ABSTRACT

The first folklorist to understand the inextricable link between performance and folklore was the African-American folklorist and writer Zora Neale Hurston (1903-1960), who, in the 1920s, claimed that, “every phase of Negro life is highly dramatized. No matter how joyful or how sad the case there is sufficient poise for drama. Everything is acted out” (1981, 49). She understood the deep connection between African diaspora mimicry and parody and its manifestation in virtually all forms of folk expressions, and she concluded that the best way to transmit these characteristics was on the stage, rather than in print (Hill 1993, 295).
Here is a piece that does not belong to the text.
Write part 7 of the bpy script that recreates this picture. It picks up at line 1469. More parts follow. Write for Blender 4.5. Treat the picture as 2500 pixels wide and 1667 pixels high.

She followed this idea through quite literally in her productions of Color Struck (1925) and The First One (1927), as well as in musical revues and concerts that, according to performance studies scholar Lynda Hill, “showcased the forms of folk expression she sought to introduce to the larger white public” (1993, 298). Hurston’s understanding of the “characteristics of negro expression” as constituting the drama of everyday life directed her interests to performer and audience interactions, to the audience’s assessment of the performance, and to her own role as a self-reflexive participant-observer (Davis 1998, 14-15). According to performance studies scholar and folklorist Mella Davis, Hurston used storytelling in such texts as Mules and Men to evoke the temporality and contingencies of performance. It would be nearly five decades before folklorists returned to performance as a critical concept applicable to folklore. Hurston’s work, Davis has pointed out, anticipated contemporary ethnography (Davis 1998, 15-16).